> [Instructions to follow] Copy the listing verbatim, excluding any images found in it.

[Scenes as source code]
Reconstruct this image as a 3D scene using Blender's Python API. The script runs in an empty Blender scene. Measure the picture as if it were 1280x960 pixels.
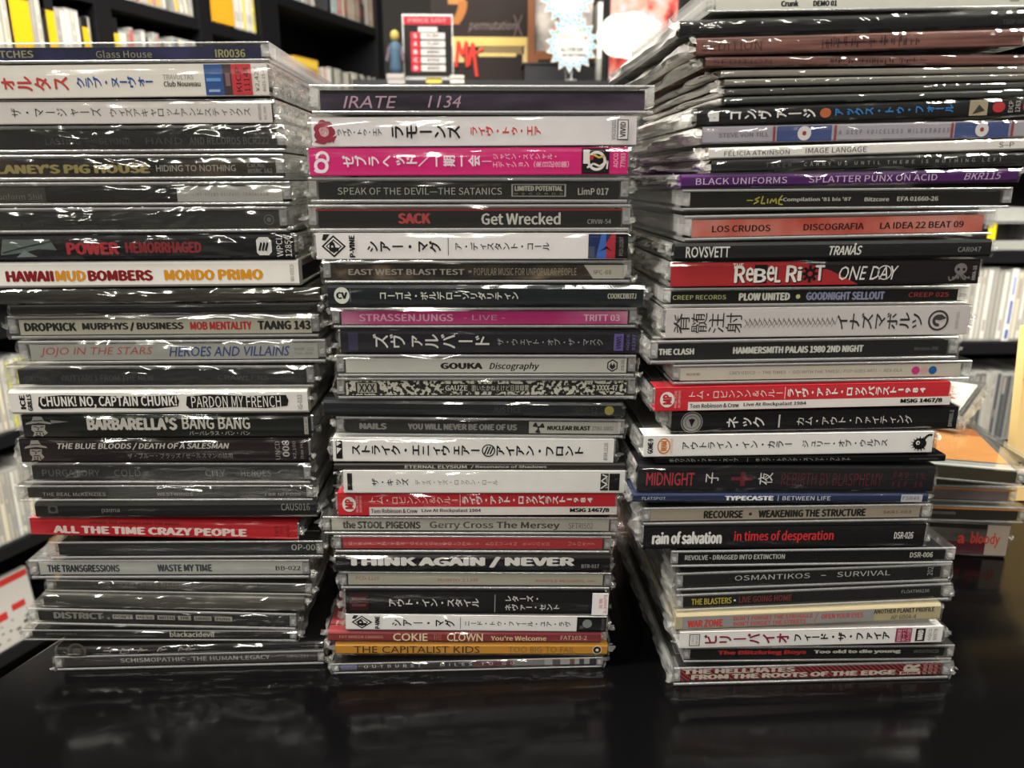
import bpy, bmesh, math, random
from mathutils import Vector, Matrix, noise

# ------------------------------------------------------------------ camera, world, lights, exposure
SC = bpy.context.scene
COL = SC.collection
FPX, VPX, VPY, CAMH = 950.0, 600.0, 225.0, 0.214
# camera axes: world Y (depth) vanishes at pixel (VPX, VPY); no roll
_v = Vector(((VPX - 640) / FPX, (480 - VPY) / FPX, -1)).normalized()
_z = Vector((0, -_v[2], _v[1])).normalized()
_x = _v.cross(_z)
M3 = Matrix((_x, _v, _z))                       # camera vector -> world vector
cam = bpy.data.cameras.new('camera'); camo = bpy.data.objects.new('camera', cam); COL.objects.link(camo)
camo.matrix_world = Matrix.Translation((0, 0, CAMH)) @ M3.to_4x4()
cam.sensor_width = 36; cam.lens = FPX / 1280 * 36
cam.clip_start = 0.01; cam.clip_end = 50
cam.dof.use_dof = True; cam.dof.focus_distance = 0.322; cam.dof.aperture_fstop = 15.0
SC.camera = camo

w = bpy.data.worlds.new('world'); SC.world = w; w.use_nodes = True
w.node_tree.nodes['Background'].inputs[0].default_value = (1.0, 0.95, 0.88, 1)
w.node_tree.nodes['Background'].inputs[1].default_value = 0.22
def area(name, loc, size, energy, target, color=(1, 0.955, 0.88)):
    l = bpy.data.lights.new(name, 'AREA'); l.shape = 'RECTANGLE'; l.size, l.size_y = size; l.energy = energy; l.color = color
    o = bpy.data.objects.new(name, l); COL.objects.link(o); o.location = loc
    o.rotation_euler = (Vector(target) - Vector(loc)).to_track_quat('-Z', 'Y').to_euler()
    return o
area('ceiling_tube_front', (-0.25, -0.95, 1.75), (1.6, 0.10), 14, (0, 0.2, 0.1))
area('ceiling_tube_rear', (0.5, -1.9, 1.85), (1.6, 0.10), 18, (0, 0.3, 0.1))
area('highlight_light_far', (-1.3, -4.6, 1.85), (2.6, 0.14), 62, (0, 0.3, 0.1))  # unseen light added far behind for low-angle highlights on the film
area('ceiling_tube_over', (0.02, 0.42, 1.55), (1.4, 0.10), 56, (0.0, 0.45, 0.0))
area('ceiling_tube_shelves', (-0.42, 1.05, 1.8), (0.12, 1.2), 62, (-0.95, 1.6, 0.3))
area('side_light_left', (-1.15, 0.15, 1.6), (0.12, 1.2), 75, (0.2, 0.4, 0.15))  # unseen side light, added to brighten the right stack's left ends
area('ceiling_tube_right', (1.0, 0.2, 1.6), (0.12, 1.2), 36, (1.0, 1.3, 0.0))
SC.view_settings.view_transform = 'Standard'; SC.view_settings.look = 'None'
SC.view_settings.exposure = -0.28; SC.view_settings.gamma = 1.0
SC.view_settings.use_curve_mapping = False
SC.cycles.transparent_max_bounces = 40
SC.cycles.max_bounces = 8
SC.cycles.caustics_reflective = False; SC.cycles.caustics_refractive = False
SC.cycles.use_denoising = True
SC.cycles.sample_clamp_indirect = 4.0

# ------------------------------------------------------------------ pixel rays (1280x960 frame)
def ray(px, py): return M3 @ Vector(((px - 640) / FPX, (480 - py) / FPX, -1))
CAM = Vector((0, 0, CAMH))
def at_y(px, py, Y): r = ray(px, py); return CAM + r * (Y / r[1])
def at_z(px, py, Z): r = ray(px, py); return CAM + r * ((Z - CAMH) / r[2])

# ------------------------------------------------------------------ materials
def lin(h):
    h = h.lstrip('#'); v = [int(h[i:i + 2], 16) / 255 for i in (0, 2, 4)]
    return [c / 12.92 if c <= .04045 else ((c + .055) / 1.055) ** 2.4 for c in v]
MATS = {}
def nodemat(name):
    m = bpy.data.materials.new(name); m.use_nodes = True
    nt = m.node_tree; nt.nodes.clear()
    out = nt.nodes.new('ShaderNodeOutputMaterial')
    return m, nt, out
def N(nt, t, **k):
    n = nt.nodes.new(t)
    for a, b in k.items():
        if a.startswith('i_'): n.inputs[int(a[2:]) if a[2:].isdigit() else a[2:].replace('_', ' ')].default_value = b
        else: setattr(n, a, b)
    return n
def paper(h, rough=.5, gain=1.1):
    key = ('paper', h, rough)
    if key in MATS: return MATS[key]
    m, nt, out = nodemat('printed_paper_' + h.strip('#'))
    c = lin(h); c = [min(.88, x * gain * (.48 + .52 * min(1, max(c) / .2))) for x in c]
    p = N(nt, 'ShaderNodeBsdfPrincipled'); p.inputs['Roughness'].default_value = rough
    nz = N(nt, 'ShaderNodeTexNoise'); nz.inputs['Scale'].default_value = 180; nz.inputs['Detail'].default_value = 3
    tc = N(nt, 'ShaderNodeTexCoord'); nt.links.new(tc.outputs['Object'], nz.inputs['Vector'])
    mx = N(nt, 'ShaderNodeMix', data_type='RGBA'); mx.inputs[6].default_value = (*[x * .93 for x in c], 1); mx.inputs[7].default_value = (*[min(.9, x * 1.05) for x in c], 1)
    nt.links.new(nz.outputs[0], mx.inputs[0]); nt.links.new(mx.outputs[2], p.inputs['Base Color'])
    p.inputs['Specular IOR Level'].default_value = .15
    nt.links.new(p.outputs[0], out.inputs[0])
    MATS[key] = m; return m
def pattern(name, cols, scale=(300, 300, 300), detail=4, contrast=(.35, .65), kind='noise', rough=.45):
    """printed artwork: a colour ramp over object-space noise (or stripes)"""
    key = ('pat', name)
    if key in MATS: return MATS[key]
    m, nt, out = nodemat('printed_art_' + name)
    p = N(nt, 'ShaderNodeBsdfPrincipled'); p.inputs['Roughness'].default_value = rough; p.inputs['Specular IOR Level'].default_value = .15
    tc = N(nt, 'ShaderNodeTexCoord'); mp = N(nt, 'ShaderNodeMapping'); mp.inputs['Scale'].default_value = scale
    nt.links.new(tc.outputs['Object'], mp.inputs[0])
    if kind == 'wave':
        t = N(nt, 'ShaderNodeTexWave'); t.inputs['Scale'].default_value = 1; t.inputs['Distortion'].default_value = 1.2; t.bands_direction = 'DIAGONAL'
    else:
        t = N(nt, 'ShaderNodeTexNoise'); t.inputs['Scale'].default_value = 1; t.inputs['Detail'].default_value = detail
    nt.links.new(mp.outputs[0], t.inputs['Vector'])
    r = N(nt, 'ShaderNodeValToRGB'); e = r.color_ramp.elements
    n = len(cols)
    while len(e) < n: e.new(.5)
    for i, h in enumerate(cols):
        e[i].position = contrast[0] + (contrast[1] - contrast[0]) * i / max(1, n - 1); c = lin(h); e[i].color = (*[min(.88, x * 1.1 * (.62 + .38 * min(1, max(c) / .2))) for x in c], 1)
    nt.links.new(t.outputs[0], r.inputs[0]); nt.links.new(r.outputs[0], p.inputs['Base Color']); nt.links.new(p.outputs[0], out.inputs[0])
    MATS[key] = m; return m
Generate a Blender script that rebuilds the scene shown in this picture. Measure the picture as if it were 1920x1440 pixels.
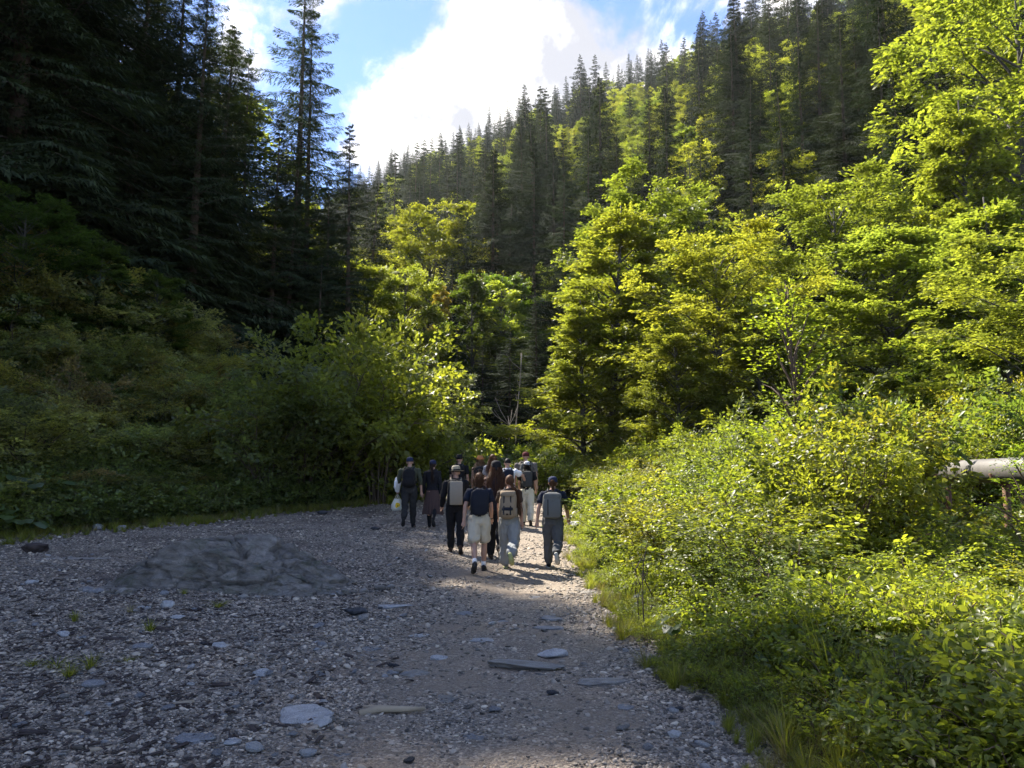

> [Problem solution]
Reconstruct this image as a 3D scene using Blender's Python API. The script runs in an empty Blender scene. Measure the picture as if it were 1280x960 pixels.
import bpy, bmesh, math, random
from mathutils import Vector, Matrix, noise

# ------------------------------------------------------------------ camera, world, lights, exposure
SC = bpy.context.scene
COL = SC.collection
FPX, VPX, VPY, CAMH = 950.0, 600.0, 225.0, 0.214
# camera axes: world Y (depth) vanishes at pixel (VPX, VPY); no roll
_v = Vector(((VPX - 640) / FPX, (480 - VPY) / FPX, -1)).normalized()
_z = Vector((0, -_v[2], _v[1])).normalized()
_x = _v.cross(_z)
M3 = Matrix((_x, _v, _z))                       # camera vector -> world vector
cam = bpy.data.cameras.new('camera'); camo = bpy.data.objects.new('camera', cam); COL.objects.link(camo)
camo.matrix_world = Matrix.Translation((0, 0, CAMH)) @ M3.to_4x4()
cam.sensor_width = 36; cam.lens = FPX / 1280 * 36
cam.clip_start = 0.01; cam.clip_end = 50
cam.dof.use_dof = True; cam.dof.focus_distance = 0.322; cam.dof.aperture_fstop = 15.0
SC.camera = camo

w = bpy.data.worlds.new('world'); SC.world = w; w.use_nodes = True
w.node_tree.nodes['Background'].inputs[0].default_value = (1.0, 0.95, 0.88, 1)
w.node_tree.nodes['Background'].inputs[1].default_value = 0.22
def area(name, loc, size, energy, target, color=(1, 0.955, 0.88)):
    l = bpy.data.lights.new(name, 'AREA'); l.shape = 'RECTANGLE'; l.size, l.size_y = size; l.energy = energy; l.color = color
    o = bpy.data.objects.new(name, l); COL.objects.link(o); o.location = loc
    o.rotation_euler = (Vector(target) - Vector(loc)).to_track_quat('-Z', 'Y').to_euler()
    return o
area('ceiling_tube_front', (-0.25, -0.95, 1.75), (1.6, 0.10), 14, (0, 0.2, 0.1))
area('ceiling_tube_rear', (0.5, -1.9, 1.85), (1.6, 0.10), 18, (0, 0.3, 0.1))
area('highlight_light_far', (-1.3, -4.6, 1.85), (2.6, 0.14), 62, (0, 0.3, 0.1))  # unseen light added far behind for low-angle highlights on the film
area('ceiling_tube_over', (0.02, 0.42, 1.55), (1.4, 0.10), 56, (0.0, 0.45, 0.0))
area('ceiling_tube_shelves', (-0.42, 1.05, 1.8), (0.12, 1.2), 62, (-0.95, 1.6, 0.3))
area('side_light_left', (-1.15, 0.15, 1.6), (0.12, 1.2), 75, (0.2, 0.4, 0.15))  # unseen side light, added to brighten the right stack's left ends
area('ceiling_tube_right', (1.0, 0.2, 1.6), (0.12, 1.2), 36, (1.0, 1.3, 0.0))
SC.view_settings.view_transform = 'Standard'; SC.view_settings.look = 'None'
SC.view_settings.exposure = -0.28; SC.view_settings.gamma = 1.0
SC.view_settings.use_curve_mapping = False
SC.cycles.transparent_max_bounces = 40
SC.cycles.max_bounces = 8
SC.cycles.caustics_reflective = False; SC.cycles.caustics_refractive = False
SC.cycles.use_denoising = True
SC.cycles.sample_clamp_indirect = 4.0

# ------------------------------------------------------------------ pixel rays (1280x960 frame)
def ray(px, py): return M3 @ Vector(((px - 640) / FPX, (480 - py) / FPX, -1))
CAM = Vector((0, 0, CAMH))
def at_y(px, py, Y): r = ray(px, py); return CAM + r * (Y / r[1])
def at_z(px, py, Z): r = ray(px, py); return CAM + r * ((Z - CAMH) / r[2])

# ------------------------------------------------------------------ materials
def lin(h):
    h = h.lstrip('#'); v = [int(h[i:i + 2], 16) / 255 for i in (0, 2, 4)]
    return [c / 12.92 if c <= .04045 else ((c + .055) / 1.055) ** 2.4 for c in v]
MATS = {}
def nodemat(name):
    m = bpy.data.materials.new(name); m.use_nodes = True
    nt = m.node_tree; nt.nodes.clear()
    out = nt.nodes.new('ShaderNodeOutputMaterial')
    return m, nt, out
def N(nt, t, **k):
    n = nt.nodes.new(t)
    for a, b in k.items():
        if a.startswith('i_'): n.inputs[int(a[2:]) if a[2:].isdigit() else a[2:].replace('_', ' ')].default_value = b
        else: setattr(n, a, b)
    return n
def paper(h, rough=.5, gain=1.1):
    key = ('paper', h, rough)
    if key in MATS: return MATS[key]
    m, nt, out = nodemat('printed_paper_' + h.strip('#'))
    c = lin(h); c = [min(.88, x * gain * (.48 + .52 * min(1, max(c) / .2))) for x in c]
    p = N(nt, 'ShaderNodeBsdfPrincipled'); p.inputs['Roughness'].default_value = rough
    nz = N(nt, 'ShaderNodeTexNoise'); nz.inputs['Scale'].default_value = 180; nz.inputs['Detail'].default_value = 3
    tc = N(nt, 'ShaderNodeTexCoord'); nt.links.new(tc.outputs['Object'], nz.inputs['Vector'])
    mx = N(nt, 'ShaderNodeMix', data_type='RGBA'); mx.inputs[6].default_value = (*[x * .93 for x in c], 1); mx.inputs[7].default_value = (*[min(.9, x * 1.05) for x in c], 1)
    nt.links.new(nz.outputs[0], mx.inputs[0]); nt.links.new(mx.outputs[2], p.inputs['Base Color'])
    p.inputs['Specular IOR Level'].default_value = .15
    nt.links.new(p.outputs[0], out.inputs[0])
    MATS[key] = m; return m
def pattern(name, cols, scale=(300, 300, 300), detail=4, contrast=(.35, .65), kind='noise', rough=.45):
    """printed artwork: a colour ramp over object-space noise (or stripes)"""
    key = ('pat', name)
    if key in MATS: return MATS[key]
    m, nt, out = nodemat('printed_art_' + name)
    p = N(nt, 'ShaderNodeBsdfPrincipled'); p.inputs['Roughness'].default_value = rough; p.inputs['Specular IOR Level'].default_value = .15
    tc = N(nt, 'ShaderNodeTexCoord'); mp = N(nt, 'ShaderNodeMapping'); mp.inputs['Scale'].default_value = scale
    nt.links.new(tc.outputs['Object'], mp.inputs[0])
    if kind == 'wave':
        t = N(nt, 'ShaderNodeTexWave'); t.inputs['Scale'].default_value = 1; t.inputs['Distortion'].default_value = 1.2; t.bands_direction = 'DIAGONAL'
    else:
        t = N(nt, 'ShaderNodeTexNoise'); t.inputs['Scale'].default_value = 1; t.inputs['Detail'].default_value = detail
    nt.links.new(mp.outputs[0], t.inputs['Vector'])
    r = N(nt, 'ShaderNodeValToRGB'); e = r.color_ramp.elements
    n = len(cols)
    while len(e) < n: e.new(.5)
    for i, h in enumerate(cols):
        e[i].position = contrast[0] + (contrast[1] - contrast[0]) * i / max(1, n - 1); c = lin(h); e[i].color = (*[min(.88, x * 1.1 * (.62 + .38 * min(1, max(c) / .2))) for x in c], 1)
    nt.links.new(t.outputs[0], r.inputs[0]); nt.links.new(r.outputs[0], p.inputs['Base Color']); nt.links.new(p.outputs[0], out.inputs[0])
    MATS[key] = m; return m
Generate a Blender script that rebuilds the scene shown in this picture. Measure the picture as if it were 1920x1440 pixels.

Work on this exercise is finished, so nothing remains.